--- begin Material provided ---

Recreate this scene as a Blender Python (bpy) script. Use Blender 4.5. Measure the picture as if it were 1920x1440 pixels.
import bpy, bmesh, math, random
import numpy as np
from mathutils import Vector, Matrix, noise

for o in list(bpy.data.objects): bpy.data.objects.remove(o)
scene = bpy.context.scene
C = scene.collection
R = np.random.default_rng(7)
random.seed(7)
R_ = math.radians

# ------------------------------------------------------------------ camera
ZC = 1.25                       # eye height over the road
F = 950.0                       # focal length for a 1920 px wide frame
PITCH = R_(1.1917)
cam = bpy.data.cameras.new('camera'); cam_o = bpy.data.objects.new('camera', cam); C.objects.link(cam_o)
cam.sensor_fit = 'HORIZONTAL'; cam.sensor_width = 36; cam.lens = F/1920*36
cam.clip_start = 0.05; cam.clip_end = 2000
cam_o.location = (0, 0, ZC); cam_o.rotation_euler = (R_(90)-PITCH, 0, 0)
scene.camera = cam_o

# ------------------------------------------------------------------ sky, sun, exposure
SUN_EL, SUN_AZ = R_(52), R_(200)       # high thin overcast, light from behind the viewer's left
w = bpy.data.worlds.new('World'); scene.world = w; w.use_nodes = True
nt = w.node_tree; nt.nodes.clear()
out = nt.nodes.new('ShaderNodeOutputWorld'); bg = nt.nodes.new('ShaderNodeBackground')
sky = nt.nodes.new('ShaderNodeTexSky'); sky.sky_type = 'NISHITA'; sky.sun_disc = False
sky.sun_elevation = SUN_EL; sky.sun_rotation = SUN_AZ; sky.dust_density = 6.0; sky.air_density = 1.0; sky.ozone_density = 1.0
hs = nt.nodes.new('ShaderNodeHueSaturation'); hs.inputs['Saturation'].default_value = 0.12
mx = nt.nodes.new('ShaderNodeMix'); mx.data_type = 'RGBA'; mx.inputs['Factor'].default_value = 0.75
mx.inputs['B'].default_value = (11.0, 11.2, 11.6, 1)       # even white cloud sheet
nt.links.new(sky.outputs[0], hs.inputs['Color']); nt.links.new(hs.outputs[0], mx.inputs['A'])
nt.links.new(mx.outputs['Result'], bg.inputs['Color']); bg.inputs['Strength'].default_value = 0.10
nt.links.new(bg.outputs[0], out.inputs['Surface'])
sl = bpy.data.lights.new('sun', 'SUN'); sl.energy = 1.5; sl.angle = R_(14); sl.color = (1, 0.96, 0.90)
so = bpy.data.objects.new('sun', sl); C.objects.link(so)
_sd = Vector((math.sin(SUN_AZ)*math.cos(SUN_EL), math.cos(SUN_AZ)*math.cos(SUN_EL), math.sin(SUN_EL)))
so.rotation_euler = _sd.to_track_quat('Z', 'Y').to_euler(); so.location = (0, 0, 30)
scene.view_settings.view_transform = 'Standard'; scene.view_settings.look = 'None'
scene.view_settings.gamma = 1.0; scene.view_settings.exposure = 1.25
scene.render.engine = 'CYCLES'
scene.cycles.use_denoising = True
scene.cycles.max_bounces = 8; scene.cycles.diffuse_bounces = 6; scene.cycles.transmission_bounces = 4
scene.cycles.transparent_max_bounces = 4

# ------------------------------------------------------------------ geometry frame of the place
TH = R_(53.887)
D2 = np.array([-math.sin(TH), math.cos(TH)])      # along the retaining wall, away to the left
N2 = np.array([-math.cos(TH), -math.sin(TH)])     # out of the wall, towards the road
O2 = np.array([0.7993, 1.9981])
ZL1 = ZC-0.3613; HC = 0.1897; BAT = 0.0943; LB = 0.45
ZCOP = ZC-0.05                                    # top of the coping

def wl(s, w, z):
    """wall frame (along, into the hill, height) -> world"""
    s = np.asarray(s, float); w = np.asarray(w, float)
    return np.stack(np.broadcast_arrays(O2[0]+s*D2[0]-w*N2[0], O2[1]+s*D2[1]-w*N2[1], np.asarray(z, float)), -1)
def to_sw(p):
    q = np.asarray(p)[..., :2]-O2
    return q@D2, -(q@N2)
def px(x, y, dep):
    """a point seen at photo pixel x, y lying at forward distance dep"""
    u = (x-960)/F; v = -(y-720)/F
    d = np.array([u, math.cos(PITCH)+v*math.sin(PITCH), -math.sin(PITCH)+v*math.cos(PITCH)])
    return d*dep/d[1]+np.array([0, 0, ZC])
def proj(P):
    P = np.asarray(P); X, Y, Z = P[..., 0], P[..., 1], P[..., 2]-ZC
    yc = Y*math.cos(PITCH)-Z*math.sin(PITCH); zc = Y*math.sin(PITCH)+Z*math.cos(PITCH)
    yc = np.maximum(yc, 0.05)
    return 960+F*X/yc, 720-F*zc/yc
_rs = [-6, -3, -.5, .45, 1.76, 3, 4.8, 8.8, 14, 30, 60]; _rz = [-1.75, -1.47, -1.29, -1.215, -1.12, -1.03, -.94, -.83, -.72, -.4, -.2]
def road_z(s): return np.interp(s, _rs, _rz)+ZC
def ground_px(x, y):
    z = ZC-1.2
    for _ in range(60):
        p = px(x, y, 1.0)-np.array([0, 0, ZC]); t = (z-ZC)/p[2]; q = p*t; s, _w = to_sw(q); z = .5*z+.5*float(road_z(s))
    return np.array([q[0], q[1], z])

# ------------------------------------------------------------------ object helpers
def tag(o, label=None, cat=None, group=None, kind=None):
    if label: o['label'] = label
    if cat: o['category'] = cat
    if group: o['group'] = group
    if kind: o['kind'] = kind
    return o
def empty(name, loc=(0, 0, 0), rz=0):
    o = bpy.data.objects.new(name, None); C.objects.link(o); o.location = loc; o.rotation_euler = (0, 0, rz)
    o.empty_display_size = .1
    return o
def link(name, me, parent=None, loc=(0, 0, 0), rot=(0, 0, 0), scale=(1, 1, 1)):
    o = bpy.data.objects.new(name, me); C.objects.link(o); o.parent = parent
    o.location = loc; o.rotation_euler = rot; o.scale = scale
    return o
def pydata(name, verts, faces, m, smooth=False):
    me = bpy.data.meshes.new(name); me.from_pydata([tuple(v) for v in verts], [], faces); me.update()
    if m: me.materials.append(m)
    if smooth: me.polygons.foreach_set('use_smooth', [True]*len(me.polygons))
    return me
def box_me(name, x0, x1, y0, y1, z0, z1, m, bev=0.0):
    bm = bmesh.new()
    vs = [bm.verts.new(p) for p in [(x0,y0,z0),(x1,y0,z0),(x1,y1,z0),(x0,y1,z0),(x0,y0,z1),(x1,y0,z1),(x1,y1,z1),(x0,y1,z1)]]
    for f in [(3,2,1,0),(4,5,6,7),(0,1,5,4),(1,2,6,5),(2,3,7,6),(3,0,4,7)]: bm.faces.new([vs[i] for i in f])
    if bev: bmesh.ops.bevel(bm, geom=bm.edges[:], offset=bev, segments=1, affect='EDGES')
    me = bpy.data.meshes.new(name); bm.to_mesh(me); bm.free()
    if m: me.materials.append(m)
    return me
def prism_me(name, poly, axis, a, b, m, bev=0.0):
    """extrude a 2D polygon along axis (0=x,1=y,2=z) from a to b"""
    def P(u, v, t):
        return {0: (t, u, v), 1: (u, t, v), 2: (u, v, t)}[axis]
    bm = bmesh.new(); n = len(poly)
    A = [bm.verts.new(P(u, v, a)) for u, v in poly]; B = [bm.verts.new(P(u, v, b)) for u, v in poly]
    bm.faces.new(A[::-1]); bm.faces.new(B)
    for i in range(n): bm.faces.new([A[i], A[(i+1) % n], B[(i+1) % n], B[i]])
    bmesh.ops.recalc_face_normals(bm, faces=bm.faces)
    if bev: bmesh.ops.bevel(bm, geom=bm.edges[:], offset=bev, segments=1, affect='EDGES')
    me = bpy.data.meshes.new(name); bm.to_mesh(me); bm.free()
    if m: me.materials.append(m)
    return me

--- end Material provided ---

Starting at the first line of the data above, please restate word for word every line up to and including the one that holds "R_ = math.radians", and add nothing else.

### Solution
Recreate this scene as a Blender Python (bpy) script. Use Blender 4.5. Measure the picture as if it were 1920x1440 pixels.
import bpy, bmesh, math, random
import numpy as np
from mathutils import Vector, Matrix, noise

for o in list(bpy.data.objects): bpy.data.objects.remove(o)
scene = bpy.context.scene
C = scene.collection
R = np.random.default_rng(7)
random.seed(7)
R_ = math.radians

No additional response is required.